Australia could see up to US$50 billion worth of new coal projects abandoned or mothballed, due to changes in China’s demand for the commodity.

A report by Oxford University and the Smith School of Enterprise and the Environment, Stranded Down Under? has found that China represents one-fifth of Australia’s coal exports, and around half of all global coal production. But China is moving to improve its air quality, cut pollution levels and carbon emissions, which could see the country’s long term demand for coal fall dramatically. Coal has been strongly associated with global warming.

That could have a material effect on Australian coal miners, including the likes of BHP Billiton (ASX: BHP), Rio Tinto (ASX: RIO), Whitehaven Coal (ASX: WHC) and New Hope Corporation (ASX: NHC) with existing mines.

But the largest risk appears to be on several proposed and under-development coal mines, which have been anticipating rising demand for Chinese imports of coal. The largest is Adani’s Carmichael project, forecast to produce up to 60 million tonnes of coal a year, once in production. Others include MacMines’ China Stone project, Gina Rinehart’s $10 billion Alpha coal project, and Clive Palmer’s $8 billion China First mine.

Should China’s demand for coal drop – and it appears like it is heading that way, those coal projects may end up abandoned or mothballed. For investors in those companies, that would be disastrous. The worry for ordinary Australians is that state governments would be adversely impacted by lower royalty payments, while the federal government would see lower tax collections.

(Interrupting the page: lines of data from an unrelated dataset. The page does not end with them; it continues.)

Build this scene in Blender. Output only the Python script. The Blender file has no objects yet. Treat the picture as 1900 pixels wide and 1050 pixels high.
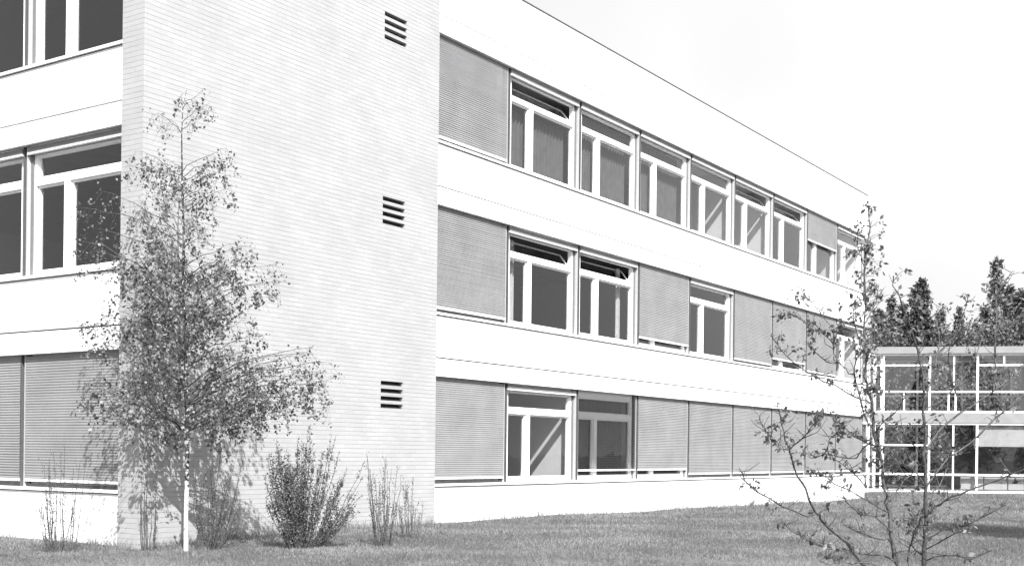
import bpy, math, random
import numpy as np
from mathutils import Vector, Matrix
random.seed(7)
rng = np.random.default_rng(7)
S = bpy.context.scene
COL = S.collection

# ------------------------------------------------------------------ camera
FPX = 2280.0                      # focal length in pixels of a 1900 px wide picture
TH = math.atan((2482 - 950) / FPX)
FW = Vector((math.cos(TH), math.sin(TH), 0))
RT = Vector((math.sin(TH), -math.cos(TH), 0))
UP = Vector((0, 0, 1))
EYE = Vector((0, 0, 1.41))
ROLL = 0.011
cam = bpy.data.cameras.new('camera')
camo = bpy.data.objects.new('camera', cam); COL.objects.link(camo)
m = Matrix((RT, UP, -FW)).transposed() @ Matrix.Rotation(ROLL, 3, 'Z')
camo.matrix_world = Matrix.Translation(EYE) @ m.to_4x4()
cam.sensor_width = 36; cam.lens = FPX / 1900 * 36
cam.shift_y = (840 - 525) / 1900
cam.clip_end = 2000
S.camera = camo

def P(px, py, d):
    """point at depth d (metres ahead of the camera) seen at photo pixel px, py"""
    u, v = px - 950, py - 840
    c, s = math.cos(ROLL), math.sin(ROLL)
    u, v = c * u + s * v, -s * u + c * v
    return EYE + FW * d + RT * (u * d / FPX) - UP * (v * d / FPX)

# ------------------------------------------------------------------ light
SX, SY = -0.63, -0.777
SZ = 1.195 * 0.777
sunv = Vector((SX, SY, SZ)).normalized()
EL = math.asin(sunv.z); AZ = math.atan2(SX, SY)
w = bpy.data.worlds.new('World'); S.world = w; w.use_nodes = True
nt = w.node_tree; nt.nodes.clear()
sky = nt.nodes.new('ShaderNodeTexSky'); sky.sky_type = 'NISHITA'; sky.sun_disc = False
sky.sun_elevation = EL; sky.sun_rotation = AZ; sky.dust_density = 5; sky.air_density = 1.0
bw = nt.nodes.new('ShaderNodeRGBToBW')
# thin bright overcast veil: soft procedural cloud that evens the clear sky out
tc = nt.nodes.new('ShaderNodeTexCoord'); ns = nt.nodes.new('ShaderNodeTexNoise')
ns.inputs['Scale'].default_value = 2.2; ns.inputs['Detail'].default_value = 3
mr = nt.nodes.new('ShaderNodeMapRange'); mr.inputs[1].default_value = .38; mr.inputs[2].default_value = .62
mr.inputs[3].default_value = .78; mr.inputs[4].default_value = 1.0
mixn = nt.nodes.new('ShaderNodeMix'); mixn.data_type = 'FLOAT'; mixn.inputs[0].default_value = .6
veil = nt.nodes.new('ShaderNodeMath'); veil.operation = 'MULTIPLY'; veil.inputs[1].default_value = 4.7
bg = nt.nodes.new('ShaderNodeBackground'); bg.inputs[1].default_value = 0.12
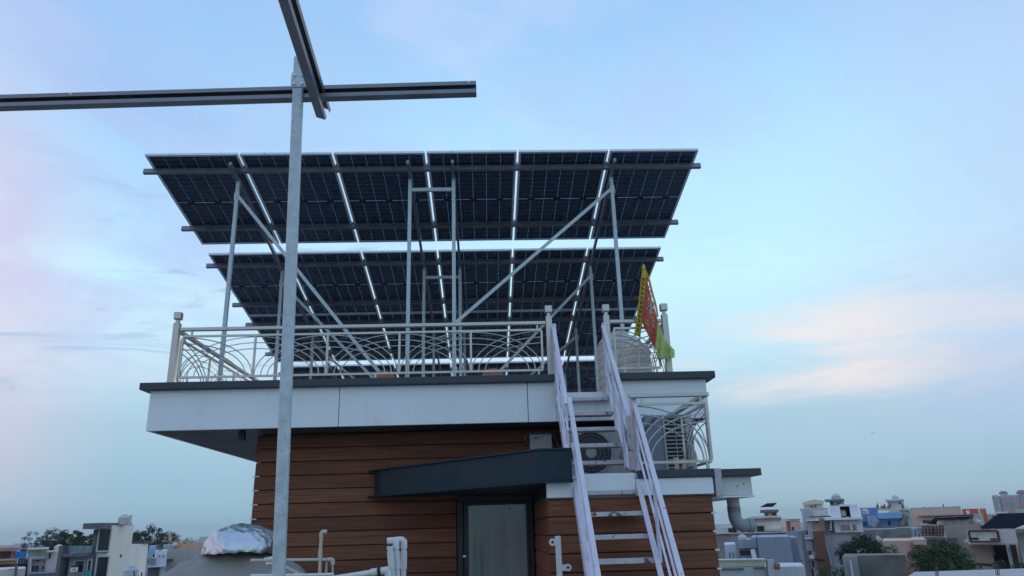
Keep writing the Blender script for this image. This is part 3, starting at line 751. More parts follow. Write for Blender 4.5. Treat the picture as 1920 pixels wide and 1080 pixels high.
wr = pipe('water_pipe', 'thick white pipe rising gently to an elbow at the bundle', [(618, 1086), (712, 1071), (727, 1069), (731, 1120)], .021, M['pvc'], 5.9)
MB().tube([at(708, 1071, 5.9), at(714, 1070, 5.9)], .033, 14).build('clamp', M['black'], wr)
bk = thing('pipe_bracket', 'white metal bracket strip with two bolt lugs standing left of the stair', 'bracket', (.62, 7.05, FZ))
MB().bar((.640, 7.05, FZ), (.632, 7.05, -.085), .052, .012, (0, 1, 0)).build('strip', M['white'], bk, bevel=.002)
for (px, py, s_) in ((1036, 1016.5, -1), (1065, 1064, 1)):
    c = at(px, py, 7.045)
    lg = MB().tube([(c.x, 7.04, c.z), (c.x, 7.05, c.z)], .032, 16).box(min(c.x, .636), max(c.x, .636), 7.041, 7.049, c.z-.026, c.z+.026).build('lug', M['white'], bk)
    MB().tube([(c.x, 7.039, c.z), (c.x, 7.036, c.z)], .012, 12).build('bolt', M['black'], lg)

# ------------------------------------------------------------------ the town around
FRAME = {}
def hs(name, label, cat, x, y, Y, group=None, turn=True):
    p = at(x, y, Y); t0 = thing(name, label, cat, (p.x, Y, GZ), group)
    n_ = Vector((p.x, p.y, 0)).normalized() if turn else Vector((0, 1, 0))
    FRAME[t0.name] = (Vector((p.x, p.y, 0)), n_, Vector((n_.y, -n_.x, 0)), Y); return t0
def on(root, x, y, Y):
    """measured point on the house's own facade line, Y - its distance in front or behind"""
    c, n_, t_, Y0 = FRAME[root.name]; d = rt*((x-960)/FPX) + up*((540-y)/FPX) + fw
    return d*((c.dot(n_)+(Y-Y0))/d.dot(n_))
def fbox(m, root, a0, a1, o0, o1, z0, z1):
    c, n_, t_, Y0 = FRAME[root.name]
    P = lambda a, o, z: c+t_*a+n_*o+Vector((0, 0, z))
    return m.add([P(a0,o0,z0),P(a1,o0,z0),P(a1,o1,z0),P(a0,o1,z0),P(a0,o0,z1),P(a1,o0,z1),P(a1,o1,z1),P(a0,o1,z1)],
                 [(0,3,2,1),(4,5,6,7),(0,1,5,4),(1,2,6,5),(2,3,7,6),(3,0,4,7)])
def al(root, p):
    c, n_, t_, Y0 = FRAME[root.name]; return (p-c).dot(t_)
def blk(root, name, x0, x1, y0, y1, Y, depth, mtl, label=None, dY=0):
    yr = y0 if y1 is None else (y0+y1)/2; o = Y-FRAME[root.name][3]
    a0, a1 = al(root, on(root, x0, yr, Y)), al(root, on(root, x1, yr, Y))
    zt = on(root, (x0+x1)/2, y0, Y).z; zb = GZ if y1 is None else on(root, (x0+x1)/2, y1, Y).z
    ob = fbox(MB(), root, a0, a1, o+dY, o+dY+depth, zb, zt).build(name, mtl, root)
    if label: ob['label'] = label
    return ob
def win(root, x0, x1, y0, y1, Y, fm=None, pm=None, name='window', bars=0, hb=0):
    ym = (y0+y1)/2; o = Y-FRAME[root.name][3]
    X0, X1 = al(root, on(root, x0, ym, Y)), al(root, on(root, x1, ym, Y))
    zt, zb = on(root, (x0+x1)/2, y0, Y).z, on(root, (x0+x1)/2, y1, Y).z
    w = max(.04, min(.09, (X1-X0)*.09)); m = MB(); a, b = o-.06, o-.004
    for q in ((X0, X0+w, a, b, zb, zt), (X1-w, X1, a, b, zb, zt), (X0+w, X1-w, a, b, zt-w, zt), (X0+w, X1-w, a, b, zb, zb+w)): fbox(m, root, *q)
    for k in range(bars):
        x = X0+(X1-X0)*(k+1)/(bars+1); fbox(m, root, x-w*.35, x+w*.35, a+.01, b, zb+w, zt-w)
    for k in range(hb):
        z = zb+(zt-zb)*(k+1)/(hb+1); fbox(m, root, X0+w, X1-w, a+.012, b, z-w*.3, z+w*.3)
    f = m.build(name, fm or M['white'], root)
    fbox(MB(), root, X0+w, X1-w, o-.022, o-.005, zb+w, zt-w).build('pane', pm or M['glassdark'], f)
    return f
def rtank(root_label, x, y, Y, r_px, h_px, mtl=None, group='rooftop water tanks of the town'):
    k = Y*.96/FPX; p = on(h, x, y, Y); r_ = r_px*k; ht = h_px*k; p = p+FRAME[h.name][1]*r_
    return tank('rooftop_tank', root_label, p, r_, ht*.74, mtl or M['tank'], 3, True, group, 18)
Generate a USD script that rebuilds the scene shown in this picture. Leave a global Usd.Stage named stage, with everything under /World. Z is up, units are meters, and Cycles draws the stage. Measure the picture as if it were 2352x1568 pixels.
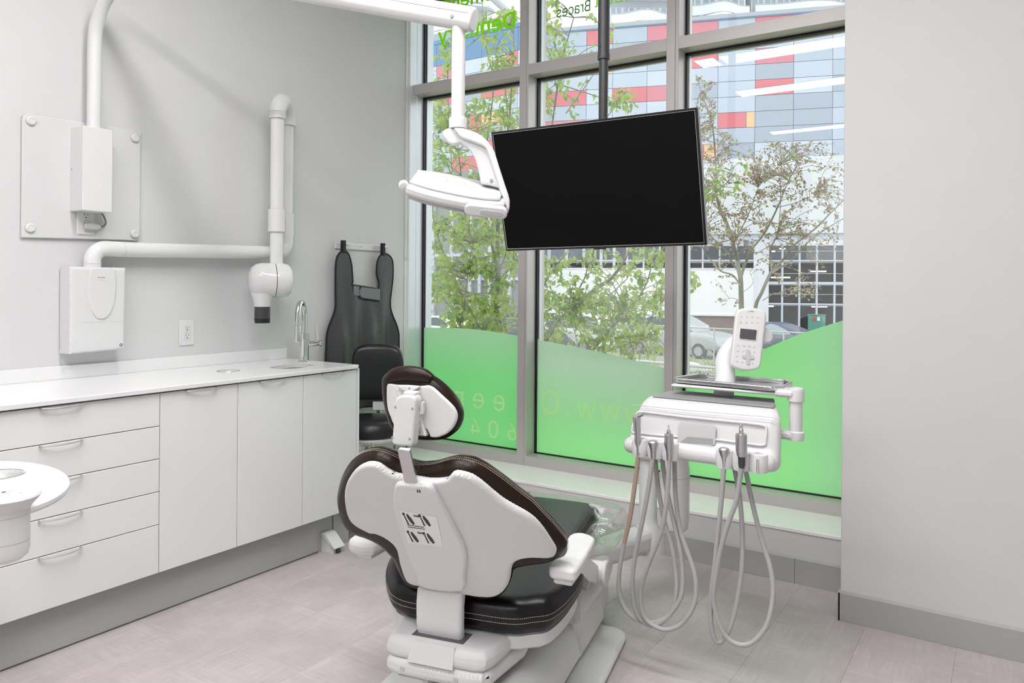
import math, random
import numpy as np, trimesh, shapely, shapely.affinity
from shapely.geometry import Polygon, Point, LineString
from scipy.spatial import Delaunay
from pxr import Usd, UsdGeom, UsdLux, Sdf, Gf, Vt
import usdkit, meshkit

rng = np.random.default_rng(7)
stage = Usd.Stage.CreateInMemory()
UsdGeom.Xform.Define(stage, '/World')

# ------------------------------------------------------------------ camera, sky, exposure
F, CY, YAW, ROLL = 1743.07, 656.42, 0.586175, 0.007659
C = np.array([3.335, -3.529, 1.315])
_fw = np.array([-math.sin(YAW), math.cos(YAW), 0.0]); _r = np.cross(_fw, [0, 0, 1.0]); _u = np.cross(_r, _fw)
_r2 = _r * math.cos(ROLL) + _u * math.sin(ROLL); _u2 = -_r * math.sin(ROLL) + _u * math.cos(ROLL)
R = np.array([_r2, -_u2, _fw])
cam = UsdGeom.Camera.Define(stage, '/World/camera')
cam.CreateHorizontalApertureAttr(36.0); cam.CreateVerticalApertureAttr(24.0)
cam.CreateFocalLengthAttr(36.0 * F / 2352)
cam.CreateVerticalApertureOffsetAttr(-(784 - CY) / 2352 * 36.0)
cam.CreateClippingRangeAttr(Gf.Vec2f(0.05, 2000))
cam.CreateExposureAttr(0.15)
_m = np.eye(4); _m[0, :3] = _r2; _m[1, :3] = _u2; _m[2, :3] = -_fw; _m[3, :3] = C
cam.AddTransformOp().Set(Gf.Matrix4d(_m.tolist()))
SKY = 0.53          # flat white overcast sky
LAMP = 27.0         # radiance of the ceiling strip lights
dome = UsdLux.DomeLight.Define(stage, '/World/overcast_sky')
dome.CreateIntensityAttr(SKY); dome.CreateColorAttr(Gf.Vec3f(0.95, 0.98, 1.0))

# ------------------------------------------------------------------ measuring helpers: where a sight line meets a real plane
def ray(px, py): return R.T @ np.array([(px - 1176) / F, (py - CY) / F, 1.0])
def on(px, py, x=None, y=None, z=None, o=None, n=None):
    d = ray(px, py)
    if n is not None: n = np.asarray(n, float); t = np.dot(np.asarray(o) - C, n) / np.dot(d, n)
    elif x is not None: t = (x - C[0]) / d[0]
    elif y is not None: t = (y - C[1]) / d[1]
    else: t = (z - C[2]) / d[2]
    return C + d * t
def at(px, py, dist): return C + ray(px, py) * dist

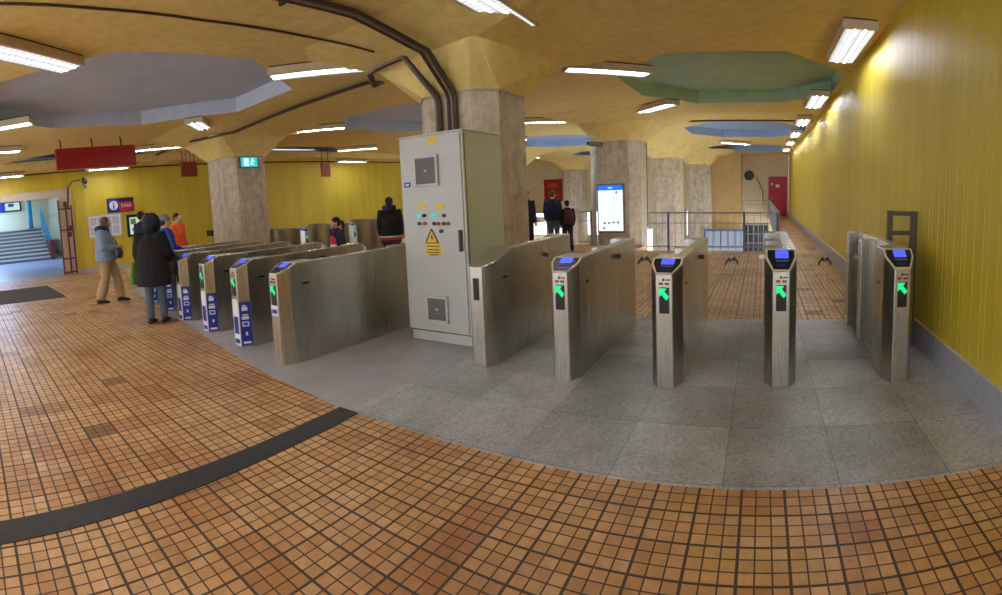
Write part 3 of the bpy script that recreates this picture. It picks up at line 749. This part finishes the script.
# things in the corridor
t = empty('steel_post', (-27.0, 3.75, 1.0)); tag(t, 'teal painted post at the head of the stairs', 'post')
MB().tube([(-1.6, 0, .75), (-1.6, 0, 2.95)], .13, 12).build('shaft', 'teal', t, smooth=True); MB().box(-1.8, -1.4, -.2, .2, .77, .8).build('foot_plate', 'teal', t)
t = empty('handrail', (-26.5, 4.45, 0)); tag(t, 'blue handrail rising beside the stairs', 'handrail')
MB().tube([(0, 0, 1.0), (-2.7, 0, 2.75), (-5, 0, 2.75)], .05, 8).build('top_rail', 'teal', t, smooth=True)
for q in range(7): MB().tube([(-q*.45, 0, q*.29), (-q*.45, 0, 1.0+q*.29)], .03, 6).build('baluster', 'teal', t)
struct(MB().prism([(-26.3, 4.36), (-29.2, 4.36), (-29.2, 4.6), (-26.3, 4.6)], 0, 1.0).build('wall_stringer', 'redmetal'))
t = empty('display_screen', (-31.9, 2.95, 2.95)); tag(t, 'wide lit display screen on the wall above the stairs', 'screen')
MB().box(-.1, .0, -.72, .72, 0, .62).build('housing', 'navy', t); MB().box(0, .02, -.62, .62, .08, .55).build('lit_face', 'displaywhite', t); MB().box(.02, .03, -.62, -.3, .08, .55).box(.02, .03, -.1, .25, .3, .5).build('picture_print', 'bluevinyl', t)
t = MB().box(-14.0, -11.3, -.4, 2.12, .0, .014).build('floor_mat', 'matting', bevel=.004); tag(t, 'worn charcoal entrance mat on the tiles before the stair opening', 'mat')

# map light box on the far column
t = empty('map_sign', (-4.2, 13.7, .42)); tag(t, 'lit metro map poster with a blue header on a concrete column', 'map sign')
MB().box(-.4, .4, -.07, 0, -.04, 1.34).build('housing', 'vent', t, bevel=.008)
f = MB().box(-.36, .36, -.08, -.068, .02, 1.16).build('lit_map', 'mapwhite', t)
h_ = MB().box(-.36, .36, -.08, -.068, 1.16, 1.3).build('blue_header', 'mapblue', t)
MB().box(-.06, -.01, -.084, -.078, 1.215, 1.245).box(0, .06, -.084, -.078, 1.215, 1.245).build('caption_print', 'exitwhite', h_)
k = MB()
k.bar((.1, -.083, .3), (.1, -.083, .95), .004, .012, up=(0, 1, 0)).bar((.1, -.083, .95), (.06, -.083, 1.02), .004, .012, up=(0, 1, 0)).bar((-.18, -.083, .24), (.22, -.083, .27), .004, .016, up=(0, 1, 0))
k.build('map_print', 'dark', f)
for x, z in ((.18, 1.1), (-.18, .24), (.22, .26), (-.2, .1), (-.05, .24), (.08, .26)): MB().disc((x, -.085, z), .032, .005).build('map_dot', 'cof_green', f)
t = empty('security_camera', (-4.62, 13.6, 2.82)); tag(t, 'small pale bullet camera on the column with the lit map', 'camera')
MB().tube([(0, .1, .05), (0, -.1, .05)], .03, 8).build('bracket', 'pipe_pale', t); MB().tube([(.28, -.14, 0), (-.08, -.2, .06)], [.075, .07], 10).build('housing', 'pipe_pale', t, smooth=True); MB().tube([(-.08, -.2, .06), (-.14, -.21, .07)], .05, 10).build('lens', 'black', t)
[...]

With coal being one of our major exports, the impact of Holden leaving Australia will seem like a low speed bump. What is also concerning is that the report estimates that at least 15% of coal is extracted at a loss – due to low commodity prices. If China’s demand falls further, prices are likely to follow, making it even tougher for the new projects to generate a return on investment.

Foolish takeaway

It seems clear that investing in coal and coal miners is a highly-risky activity, given the future outlook for coal. Foolish investors may want to bypass the sector for now.